Located in the residential area of Bangsar, the 2½-storey house has a land area of 185 sq m and a built-up of 340 sq m with a tropical, contemporary design. Upon closer inspection, the planter boxes appear to have a distinctive bamboo texture.

“For this project, I was inspired by vernacular tropical houses. The split bamboo produced by the Temuan people from Negeri Sembilan was used as a pattern for the concrete work of the planter boxes. It gives the house an overall and distinctive bamboo texture.

“It also acts as a sustainable and low-maintenance finish for the house as it will age well against the rain and urban pollution,” remarks Lee.

“The Planter Box House was designed for a retired couple who are passionate about growing food. For this project, we embraced the couple’s attitude towards urban farming.”

When one enters the house, one is greeted by the central stairwell that is made from steel and is cantilevered. The interior has a clean and tropical feel, with a lot of artworks. “The owners are art collectors,” says Lee. At the back of the building are a double-volume kitchen and a dining area with full-height glass windows and a green wall, he adds.

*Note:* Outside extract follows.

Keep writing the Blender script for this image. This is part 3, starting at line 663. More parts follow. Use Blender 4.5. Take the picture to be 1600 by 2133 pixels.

The house’s other sustainable design aspects include a bubble deck, a ground cooling system and deep open balconies — with trees and greenery — on each floor. “The bubble deck allows the house to be column-free and have minimal partitions, which allow for cross-ventilation and flexible and easily-modified layouts,” Lee points out. “The balconies are also good spots for the owners to enjoy the views of the city,” he says.

“The owners are happy with the outcome. We overcame a number of challenges to complete the project, including a limited budget and a limited space to implement the design. We also needed to find the right contractor to execute the ideas for the house. But after a long process, we managed to overcome the challenges,” discloses Lee.

“For the long term, we believe the owners will be able to continue growing their plants and to lead a sustainable lifestyle. They are planning to expand their farming and irrigation works within the house.”

Formzero’s other notable projects include the window house and OSK Property’s sales gallery in Iringan Bayu, Seremban. “My plan is for the firm to continue taking on projects that are challenging and that push the design limits,” Lee remarks.